** Start of ITEMS **

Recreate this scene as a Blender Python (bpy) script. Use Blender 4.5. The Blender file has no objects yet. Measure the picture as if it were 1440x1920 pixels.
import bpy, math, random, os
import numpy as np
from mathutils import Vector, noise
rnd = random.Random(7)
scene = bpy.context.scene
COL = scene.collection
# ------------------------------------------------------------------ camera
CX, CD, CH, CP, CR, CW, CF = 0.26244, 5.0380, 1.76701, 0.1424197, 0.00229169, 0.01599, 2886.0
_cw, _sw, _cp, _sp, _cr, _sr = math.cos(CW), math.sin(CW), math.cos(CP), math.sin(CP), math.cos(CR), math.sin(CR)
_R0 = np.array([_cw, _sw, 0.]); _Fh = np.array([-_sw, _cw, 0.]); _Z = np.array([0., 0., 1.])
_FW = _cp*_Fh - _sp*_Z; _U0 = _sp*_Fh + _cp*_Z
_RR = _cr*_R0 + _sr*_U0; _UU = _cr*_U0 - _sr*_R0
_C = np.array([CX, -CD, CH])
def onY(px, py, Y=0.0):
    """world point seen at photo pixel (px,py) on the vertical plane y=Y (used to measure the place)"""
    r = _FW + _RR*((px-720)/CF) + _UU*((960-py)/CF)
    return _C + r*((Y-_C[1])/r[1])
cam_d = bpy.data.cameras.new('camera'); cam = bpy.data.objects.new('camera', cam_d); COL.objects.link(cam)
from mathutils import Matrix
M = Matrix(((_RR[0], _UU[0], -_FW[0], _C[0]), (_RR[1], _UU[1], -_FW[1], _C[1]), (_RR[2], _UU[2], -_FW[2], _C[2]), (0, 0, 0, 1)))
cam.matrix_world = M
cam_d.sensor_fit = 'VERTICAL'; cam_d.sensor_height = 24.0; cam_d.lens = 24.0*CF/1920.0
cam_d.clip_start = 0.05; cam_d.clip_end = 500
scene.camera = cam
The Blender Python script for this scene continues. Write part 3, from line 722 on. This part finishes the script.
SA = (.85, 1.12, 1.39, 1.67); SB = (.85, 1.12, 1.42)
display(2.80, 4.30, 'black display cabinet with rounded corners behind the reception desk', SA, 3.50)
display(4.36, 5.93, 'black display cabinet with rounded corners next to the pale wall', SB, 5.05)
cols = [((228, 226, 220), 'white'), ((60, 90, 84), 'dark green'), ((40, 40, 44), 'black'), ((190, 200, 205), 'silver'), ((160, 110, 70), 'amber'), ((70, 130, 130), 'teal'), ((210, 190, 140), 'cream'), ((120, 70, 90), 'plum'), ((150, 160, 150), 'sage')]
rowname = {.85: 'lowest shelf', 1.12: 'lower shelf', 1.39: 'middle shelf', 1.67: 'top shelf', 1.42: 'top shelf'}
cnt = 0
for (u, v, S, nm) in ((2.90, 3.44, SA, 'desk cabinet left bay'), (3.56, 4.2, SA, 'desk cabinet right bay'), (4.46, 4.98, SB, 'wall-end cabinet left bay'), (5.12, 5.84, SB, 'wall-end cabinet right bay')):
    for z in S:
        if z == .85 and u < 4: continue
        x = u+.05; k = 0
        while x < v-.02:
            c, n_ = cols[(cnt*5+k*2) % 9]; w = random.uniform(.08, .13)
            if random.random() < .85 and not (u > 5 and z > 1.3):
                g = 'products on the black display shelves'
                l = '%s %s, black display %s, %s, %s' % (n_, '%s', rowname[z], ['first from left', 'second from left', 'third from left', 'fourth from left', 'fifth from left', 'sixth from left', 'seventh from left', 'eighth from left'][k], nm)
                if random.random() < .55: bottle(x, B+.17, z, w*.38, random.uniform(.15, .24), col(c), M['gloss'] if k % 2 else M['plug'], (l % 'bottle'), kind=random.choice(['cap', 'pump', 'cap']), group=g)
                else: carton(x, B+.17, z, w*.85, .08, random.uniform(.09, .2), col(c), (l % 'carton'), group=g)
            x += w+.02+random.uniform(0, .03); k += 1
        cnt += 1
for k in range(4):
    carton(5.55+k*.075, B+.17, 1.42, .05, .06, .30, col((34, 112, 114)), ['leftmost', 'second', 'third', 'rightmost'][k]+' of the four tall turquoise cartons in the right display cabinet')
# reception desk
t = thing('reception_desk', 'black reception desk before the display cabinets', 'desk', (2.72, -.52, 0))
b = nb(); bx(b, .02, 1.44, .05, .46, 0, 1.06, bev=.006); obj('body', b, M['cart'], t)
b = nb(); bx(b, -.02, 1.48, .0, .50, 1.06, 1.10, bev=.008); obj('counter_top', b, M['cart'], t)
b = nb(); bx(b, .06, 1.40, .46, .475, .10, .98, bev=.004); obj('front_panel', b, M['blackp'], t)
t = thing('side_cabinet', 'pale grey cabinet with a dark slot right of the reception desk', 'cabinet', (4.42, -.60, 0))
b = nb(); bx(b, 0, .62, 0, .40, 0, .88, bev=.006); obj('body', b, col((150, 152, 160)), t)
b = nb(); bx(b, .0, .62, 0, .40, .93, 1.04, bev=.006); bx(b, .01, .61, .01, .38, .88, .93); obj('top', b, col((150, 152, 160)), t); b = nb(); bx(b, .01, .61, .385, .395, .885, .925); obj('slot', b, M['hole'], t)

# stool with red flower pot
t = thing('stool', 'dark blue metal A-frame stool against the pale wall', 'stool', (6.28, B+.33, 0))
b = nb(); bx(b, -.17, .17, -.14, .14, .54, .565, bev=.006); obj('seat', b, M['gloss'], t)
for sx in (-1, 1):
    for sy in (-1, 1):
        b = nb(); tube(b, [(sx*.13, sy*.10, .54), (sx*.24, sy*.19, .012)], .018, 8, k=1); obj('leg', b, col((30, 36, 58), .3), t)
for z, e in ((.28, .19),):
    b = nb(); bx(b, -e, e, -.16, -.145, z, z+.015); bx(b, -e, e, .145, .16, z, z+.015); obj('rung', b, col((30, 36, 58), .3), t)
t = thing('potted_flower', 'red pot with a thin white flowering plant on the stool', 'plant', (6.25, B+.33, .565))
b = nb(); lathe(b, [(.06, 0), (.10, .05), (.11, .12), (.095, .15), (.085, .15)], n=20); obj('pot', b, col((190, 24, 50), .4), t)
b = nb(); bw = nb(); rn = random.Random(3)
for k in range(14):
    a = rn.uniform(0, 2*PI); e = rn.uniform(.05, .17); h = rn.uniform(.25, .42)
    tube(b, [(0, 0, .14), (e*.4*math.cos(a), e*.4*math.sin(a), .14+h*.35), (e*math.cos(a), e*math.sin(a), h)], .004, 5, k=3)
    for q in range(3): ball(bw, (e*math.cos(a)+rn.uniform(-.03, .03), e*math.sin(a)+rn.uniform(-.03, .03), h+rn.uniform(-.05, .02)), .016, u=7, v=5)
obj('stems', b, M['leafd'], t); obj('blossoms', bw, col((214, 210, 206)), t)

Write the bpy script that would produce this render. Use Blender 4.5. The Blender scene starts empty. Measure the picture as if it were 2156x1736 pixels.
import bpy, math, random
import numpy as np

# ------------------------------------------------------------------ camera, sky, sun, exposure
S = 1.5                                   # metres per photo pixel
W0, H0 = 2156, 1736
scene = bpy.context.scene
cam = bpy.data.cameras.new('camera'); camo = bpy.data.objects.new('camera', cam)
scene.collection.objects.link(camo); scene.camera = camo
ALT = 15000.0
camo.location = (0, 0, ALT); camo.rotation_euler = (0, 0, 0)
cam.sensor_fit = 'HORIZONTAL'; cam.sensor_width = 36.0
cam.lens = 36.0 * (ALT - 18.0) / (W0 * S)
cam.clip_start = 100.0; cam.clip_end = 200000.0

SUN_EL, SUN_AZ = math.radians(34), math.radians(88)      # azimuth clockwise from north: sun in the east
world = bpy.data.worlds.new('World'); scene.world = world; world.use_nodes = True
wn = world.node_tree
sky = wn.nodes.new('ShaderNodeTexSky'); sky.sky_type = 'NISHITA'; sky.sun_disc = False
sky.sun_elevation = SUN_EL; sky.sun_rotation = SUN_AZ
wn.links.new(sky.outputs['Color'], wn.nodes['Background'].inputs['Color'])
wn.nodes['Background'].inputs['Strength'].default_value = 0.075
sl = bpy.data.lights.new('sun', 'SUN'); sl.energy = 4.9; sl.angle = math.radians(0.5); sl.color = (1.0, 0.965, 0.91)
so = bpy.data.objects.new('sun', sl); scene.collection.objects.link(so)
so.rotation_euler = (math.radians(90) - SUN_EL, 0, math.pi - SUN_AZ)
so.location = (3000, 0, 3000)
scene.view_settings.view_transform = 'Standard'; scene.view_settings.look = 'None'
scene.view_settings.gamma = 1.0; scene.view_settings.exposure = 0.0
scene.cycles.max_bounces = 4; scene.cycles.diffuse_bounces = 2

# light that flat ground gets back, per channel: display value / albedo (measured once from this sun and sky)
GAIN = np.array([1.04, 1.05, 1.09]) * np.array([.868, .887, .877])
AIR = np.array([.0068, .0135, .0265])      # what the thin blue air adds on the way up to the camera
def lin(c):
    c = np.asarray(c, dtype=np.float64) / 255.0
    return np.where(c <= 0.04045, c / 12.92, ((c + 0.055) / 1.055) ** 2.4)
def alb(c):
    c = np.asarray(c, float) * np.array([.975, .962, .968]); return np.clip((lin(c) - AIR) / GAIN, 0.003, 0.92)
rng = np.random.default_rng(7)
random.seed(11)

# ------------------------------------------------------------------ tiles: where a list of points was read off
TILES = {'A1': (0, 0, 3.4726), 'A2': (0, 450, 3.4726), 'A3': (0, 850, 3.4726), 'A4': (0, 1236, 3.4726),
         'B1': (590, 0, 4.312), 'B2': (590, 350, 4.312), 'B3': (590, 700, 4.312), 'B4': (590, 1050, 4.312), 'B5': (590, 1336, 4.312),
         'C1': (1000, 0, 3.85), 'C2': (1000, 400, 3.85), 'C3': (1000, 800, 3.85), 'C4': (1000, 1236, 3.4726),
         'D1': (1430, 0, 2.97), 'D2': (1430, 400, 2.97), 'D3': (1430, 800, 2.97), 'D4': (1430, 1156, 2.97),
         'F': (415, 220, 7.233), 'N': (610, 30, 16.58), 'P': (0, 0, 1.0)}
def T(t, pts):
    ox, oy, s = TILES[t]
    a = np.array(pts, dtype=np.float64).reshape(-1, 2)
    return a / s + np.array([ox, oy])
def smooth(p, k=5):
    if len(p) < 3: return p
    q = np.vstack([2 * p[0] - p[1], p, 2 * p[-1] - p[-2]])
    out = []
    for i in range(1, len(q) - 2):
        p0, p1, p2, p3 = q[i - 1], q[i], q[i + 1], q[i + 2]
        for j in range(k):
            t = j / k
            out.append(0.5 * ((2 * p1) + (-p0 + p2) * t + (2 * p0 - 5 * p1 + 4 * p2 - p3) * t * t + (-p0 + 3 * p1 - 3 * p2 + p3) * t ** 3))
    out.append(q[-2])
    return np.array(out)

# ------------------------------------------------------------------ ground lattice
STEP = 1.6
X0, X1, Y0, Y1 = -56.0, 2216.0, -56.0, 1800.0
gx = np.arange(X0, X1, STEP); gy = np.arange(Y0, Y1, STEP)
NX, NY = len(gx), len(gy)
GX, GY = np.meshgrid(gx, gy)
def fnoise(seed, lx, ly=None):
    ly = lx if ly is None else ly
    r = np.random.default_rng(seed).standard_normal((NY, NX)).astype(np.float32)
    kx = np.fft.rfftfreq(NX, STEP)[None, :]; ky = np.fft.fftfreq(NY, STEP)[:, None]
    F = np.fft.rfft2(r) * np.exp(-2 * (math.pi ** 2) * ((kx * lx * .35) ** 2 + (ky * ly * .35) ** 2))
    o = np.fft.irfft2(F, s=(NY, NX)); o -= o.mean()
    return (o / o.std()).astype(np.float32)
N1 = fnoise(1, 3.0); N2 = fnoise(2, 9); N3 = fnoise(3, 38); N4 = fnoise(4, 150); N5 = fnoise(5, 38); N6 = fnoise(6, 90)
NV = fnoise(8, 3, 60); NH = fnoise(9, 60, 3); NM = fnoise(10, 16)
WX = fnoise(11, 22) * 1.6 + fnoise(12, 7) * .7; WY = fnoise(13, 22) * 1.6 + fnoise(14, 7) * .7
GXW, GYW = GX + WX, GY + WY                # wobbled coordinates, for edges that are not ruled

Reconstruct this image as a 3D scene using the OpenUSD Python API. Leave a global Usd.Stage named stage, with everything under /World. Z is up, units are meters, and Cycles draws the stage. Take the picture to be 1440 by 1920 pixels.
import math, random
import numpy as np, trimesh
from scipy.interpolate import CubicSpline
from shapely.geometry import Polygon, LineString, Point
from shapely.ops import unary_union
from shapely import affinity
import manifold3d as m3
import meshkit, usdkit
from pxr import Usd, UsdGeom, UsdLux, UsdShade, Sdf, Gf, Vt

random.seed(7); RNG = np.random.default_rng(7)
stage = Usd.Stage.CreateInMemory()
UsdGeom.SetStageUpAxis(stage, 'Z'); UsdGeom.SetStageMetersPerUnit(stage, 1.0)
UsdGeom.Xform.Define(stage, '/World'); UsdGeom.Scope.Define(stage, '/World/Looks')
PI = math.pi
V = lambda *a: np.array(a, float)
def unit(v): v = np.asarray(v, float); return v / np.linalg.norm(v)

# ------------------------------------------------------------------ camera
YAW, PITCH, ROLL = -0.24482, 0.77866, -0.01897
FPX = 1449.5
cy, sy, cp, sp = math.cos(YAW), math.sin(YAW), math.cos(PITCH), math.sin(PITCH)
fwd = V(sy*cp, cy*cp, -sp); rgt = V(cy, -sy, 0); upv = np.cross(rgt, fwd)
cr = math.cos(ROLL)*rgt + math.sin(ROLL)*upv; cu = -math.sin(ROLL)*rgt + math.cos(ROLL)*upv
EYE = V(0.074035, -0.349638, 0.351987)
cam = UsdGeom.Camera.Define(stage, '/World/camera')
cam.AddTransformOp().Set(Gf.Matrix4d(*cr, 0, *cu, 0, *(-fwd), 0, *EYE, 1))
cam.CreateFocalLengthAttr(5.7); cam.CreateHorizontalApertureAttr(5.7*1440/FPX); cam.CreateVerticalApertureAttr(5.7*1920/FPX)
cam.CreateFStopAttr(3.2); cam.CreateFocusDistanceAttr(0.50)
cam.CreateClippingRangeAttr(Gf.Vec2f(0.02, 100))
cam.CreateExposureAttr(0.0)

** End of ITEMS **

◆ **TO BE DONE**
Filter for "script". Return all lines that hold it.

◆ **WRITTEN RESPONSE**
Recreate this scene as a Blender Python (bpy) script. Use Blender 4.5. The Blender file has no objects yet. Measure the picture as if it were 1440x1920 pixels.
The Blender Python script for this scene continues. Write part 3, from line 722 on. This part finishes the script.
Write the bpy script that would produce this render. Use Blender 4.5. The Blender scene starts empty. Measure the picture as if it were 2156x1736 pixels.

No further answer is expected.